Along with co-organizer Michael Mateas of the University of California, Santa Cruz, Nealen curated the varied group of participants. “We wanted to have a diverse group in order to avoid an echo-chamber effect,” he said. “It has an enormous impact on peoples’ thinking when they’re brought together under one roof to brainstorm with those from other sectors. There were some designers who were initially confused about getting asked to attend an event at a research facility focused on the mathematical sciences, but that’s how you bridge gaps. This was no ivory-tower conference.”

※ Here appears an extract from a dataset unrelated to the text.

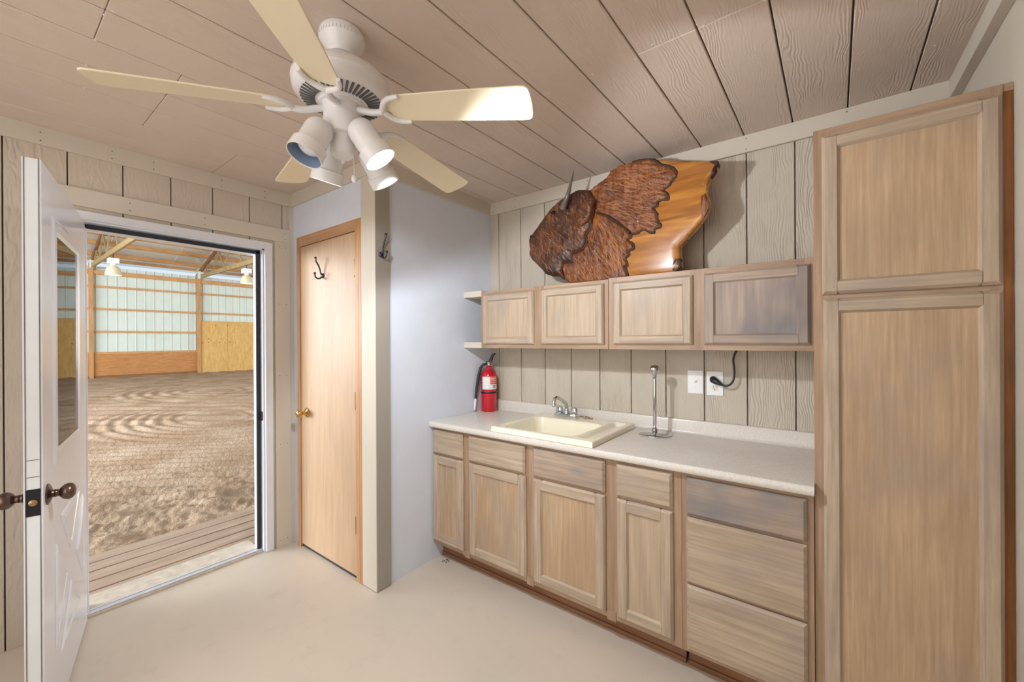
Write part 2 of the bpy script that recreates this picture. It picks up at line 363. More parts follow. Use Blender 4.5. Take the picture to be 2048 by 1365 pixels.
T5 = struct('trim_5', 'scuffed cream ceiling trim board along the outside door wall', cat='trim')
B(XD, XD+.019, YF, YC-.0, C-.0886, C).build('board', 'trim_y', T5, bev=.001)
nails(T5, [(XD+.019, y, C-.07+dz) for y in (.2, .45, .62, .95, 1.2) for dz in (0, .04)], 'x')
T6 = struct('trim_6', 'thick cream ceiling trim above the right wall', cat='trim')
B(XR-.032, XR, YF, YK, C-.075, C).build('board', 'trim_y', T6, bev=.001)
# casing boards around the outside door
T7 = struct('trim_7', 'wide cream casing boards with nail holes around the outside door', cat='trim')
B(XD, XD+.018, -.2+.42, 1.363, 2.137, 2.228).build('head_board', 'trim_y', T7, bev=.001)
B(XD, XD+.018, 1.263, 1.363, 0, 2.1365).build('side_board', 'trim_z', T7, bev=.001)
B(XD, XD+.012, 1.363, YC, 0, C-.09).build('corner_board', 'trim_z', T7, bev=.001)
nails(T7, [(XD+.018, 1.29+dy, z) for z in (2.10, 1.70, 1.2, .72, .05) for dy in (0, .045)]+[(XD+.018, y, z) for y in (.86, .52, 1.33) for z in (2.16, 2.2)], 'x')
# white metal door frame, seal, sill
DF = struct('trim_8', 'white metal frame with dark weatherstrip around the open doorway', cat='trim')
FX = XD+.016
m = MB(); m.box(FX-.03, FX, 1.2, 1.249, .0, 2.116); m.box(FX-.03, FX, .26, 1.2, 2.072, 2.116); m.box(FX-.03, FX-.012, .262, .335, .0, 2.072); m.build('brickmould', 'frame_white', DF, bev=.003)
m = MB(); m.box(XD-.15, FX-.02, 1.19, 1.2, -.02, 2.072); m.box(XD-.15, FX-.02, .33, .34, -.02, 2.072); m.box(XD-.15, FX-.02, .33, 1.2, 2.064, 2.075); m.build('jamb', 'frame_white', DF)
m = MB(); m.box(XD-.088, XD-.047, 1.165, 1.19, -.02, 2.064); m.box(XD-.15, XD-.047, .34, .362, -.02, 2.064); m.box(XD-.15, XD-.047, .34, 1.19, 2.04, 2.064); m.build('stop', 'frame_white', DF, bev=.002)
m = MB(); m.box(XD-.047, XD-.034, 1.162, 1.187, .022, 2.064); m.box(XD-.047, XD-.034, .36, 1.187, 2.036, 2.06); m.build('weatherstrip', 'seal', DF, bev=.004, seg=2)
B(XD-.034, XD-.01, 1.183, 1.19, .90, .96).build('strike_plate', 'black_metal', DF)
B(XD-.262, XD-.012, .34, 1.19, -.035, .012).build('sill', 'sill', DF, bev=.003)
m = MB(); m.box(XD-.072, XD-.026, .34, 1.19, .012, .019); m.box(XD-.064, XD-.056, .34, 1.19, .019, .024); m.build('threshold_strip', 'alu', DF, bev=.002)
# ------------------------------------------------------------------ closet door
D2 = struct('door_2', 'flat birch closet door in an unpainted pine jamb', (-2.56, YC, 0), 'door')
B(-2.903, -2.2225, YC-.004, YC+.03, .022, 2.098).build('slab', 'birch', D2, bev=.0015)
m = MB(); m.box(-2.943, -2.906, YC-.012, YC+.05, .0, DZ); m.build('jamb', 'pine_jamb', D2, bev=.001)
m = MB(); m.box(-2.2195, -2.1575, YC-.012, YC+.05, .0, DZ); m.box(-2.192, -2.180, YC-.0135, YC-.011, 0, DZ-.01); m.build('jamb', 'pine_jamb', D2, bev=.001)
m = MB(); m.box(-2.906, -2.2195, YC-.012, YC+.05, 2.101, DZ); m.build('head_jamb', 'pine_jamb_x', D2, bev=.001)
for z in (1.876, 1.08, .335):
    h = MB(); h.tube([(-2.2225, YC-.010, z-.046), (-2.2225, YC-.010, z+.046)], .0055, 10); h.ball((-2.2225, YC-.01, z+.05), .005, 8); h.ball((-2.2225, YC-.01, z-.05), .005, 8)
    h.box(-2.236, -2.2225, YC-.006, YC-.003, z-.045, z+.045); h.build('hinge', 'brass_dull', D2, 40)
kp = (-2.82, YC-.004, .948)
kn = MB().lathe([(.033, 0), (.034, .004), (.026, .010), (.012, .014), (.0105, .034), (.017, .040), (.0245, .05), (.0255, .060), (.022, .07), (.012, .0745), (.004, .0735)], kp, (0, -1, 0), 24).build('door_knob', 'brass', D2, 50)
MB().lathe([(.005, 0), (.005, .001), (.001, .0012)], (kp[0], kp[1]-.0745, kp[2]), (0, -1, 0), 10).build('keyhole', 'dark_slot', kn)
# dark gap below closet door
B(-2.906, -2.2195, YC+.005, YC+.02, .0, .02).build('gap_strip', 'dark_slot', D2)
# ------------------------------------------------------------------ outside door, swung into the room
HX, HY = -3.006, .347
dd = Vector((.9749, -.2232, 0)); nn = Vector((.2232, .9749, 0))     # along the slab from hinge to latch, and out of the visible face
DW, DT, DB, DTZ = .925, .044, .014, 2.058
D1 = struct('door_1', 'glossy white outside door standing open with a glazed top and crossbuck bottom', (HX, HY, 0), 'door')
DM = Matrix(((dd.x, nn.x, 0, HX), (dd.y, nn.y, 0, HY), (0, 0, 1, 0), (0, 0, 0, 1)))   # local (s, t, z): t=0 visible face, t=-DT back face
def dbuild(mb, name, mat, parent=None, **k): return mb.xf(DM).build(name, mat, parent or D1, **k)
gs0, gs1, gz0, gz1 = .232, .738, .995, 1.890
m = MB()
for a in ((0, gs0, DB, DTZ), (gs1, DW, DB, DTZ), (gs0, gs1, DB, gz0), (gs0, gs1, gz1, DTZ)): m.box(a[0], a[1], -DT+.003, -.003, a[2], a[3])
dbuild(m, 'core', 'door_edge')
for t0, t1 in ((-.003, 0), (-DT, -DT+.003)):
    m = MB()
    for a in ((.002, gs0, DB, DTZ), (gs1, DW-.001, DB, DTZ), (gs0, gs1, DB, gz0), (gs0, gs1, gz1, DTZ)): m.box(a[0], a[1], t0, t1, a[2], a[3])
    dbuild(m, 'skin', 'door_white')
m = MB(); m.box(DW, DW+.0012, -.0065, -.0045, DB, DTZ); m.box(DW, DW+.0012, -DT+.0045, -DT+.0065, DB, DTZ); dbuild(m, 'edge_groove', 'groove')
# window frame moulding: four mitred pieces on each face
def ring(s0, s1, z0, z1, w, t, h, name, mat, inner=.006):
    o = [(s0, z0), (s1, z0), (s1, z1), (s0, z1)]; i_ = [(s0+w, z0+w), (s1-w, z0+w), (s1-w, z1-w), (s0+w, z1-w)]
    for k in range(4):
        a, b, c_, d_ = o[k], o[(k+1) % 4], i_[(k+1) % 4], i_[k]; cs = ((a[0]+b[0]+c_[0]+d_[0])/4, (a[1]+b[1]+c_[1]+d_[1])/4)
        sh = lambda p, f: (p[0], p[1])
        lo = [(p[0], t, p[1]) for p in (a, b, c_, d_)]
        q = [(a[0]+(d_[0]-a[0])*.3, a[1]+(d_[1]-a[1])*.3), (b[0]+(c_[0]-b[0])*.3, b[1]+(c_[1]-b[1])*.3), (b[0]+(c_[0]-b[0])*.8, b[1]+(c_[1]-b[1])*.8), (a[0]+(d_[0]-a[0])*.8, a[1]+(d_[1]-a[1])*.8)]
        hi = [(p[0], t+h, p[1]) for p in q]
        dbuild(MB().frustum(lo, hi), name, mat)
ring(.168, .768, .970, 1.912, .066, 0, .0055, 'window_frame', 'door_white')
ring(.168, .768, .970, 1.912, .066, -DT, -.0055, 'window_frame', 'door_white')
dbuild(B(gs0-.002, gs1+.002, -.0025, -.0005, gz0-.002, gz1+.002), 'glass', 'glass')
dbuild(B(gs0-.002, gs1+.002, -DT+.0005, -DT+.0025, gz0-.002, gz1+.002), 'glass', 'glass')
for s in (gs0+(gs1-gs0)/3, gs0+(gs1-gs0)*2/3): dbuild(B(s-.011, s+.011, -.034, -.0045, gz0, gz1), 'muntin', 'door_white')
for z in (1.295, 1.588): dbuild(B(gs0, gs1, -.0338, -.0047, z-.010, z+.010), 'muntin', 'door_white')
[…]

Devising good computational models allows researchers to better explain and predict the effect of a design decision, Nealen says, and that can be of great use to designers, who otherwise find themselves working in something of a vacuum. “Unlike design fields such as architecture, in which the artistry of design is complemented by mathematically rigorous analysis and predictive modeling carried out by CAD (Computer-Aided Design) systems, mainstream game designers make use of no formal modeling and mathematical analysis during the design process, instead depending on developing rapid prototypes and gathering informal feedback from players and the design team playing the prototypes,” Nealen and Mateas wrote, explaining the impetus for the event. “This results in the game designer being able to explore only a small fraction of the design space, missing out on innovative new rule systems and approaches. Even worse, it means that completed games often ... fail to achieve their design goals with the target audience [such as when they end up being either too easy or too hard to master].”
Nealen and Mateas predict that the field of computational modeling as a whole will benefit from the type of interdisciplinary efforts they are making. “Predictive models rely on context, and without context there can be no model,” they wrote. “And while our focus is on game design as a discipline, we envision our system/player-centric approach to design ... to have repercussions in all other design fields.”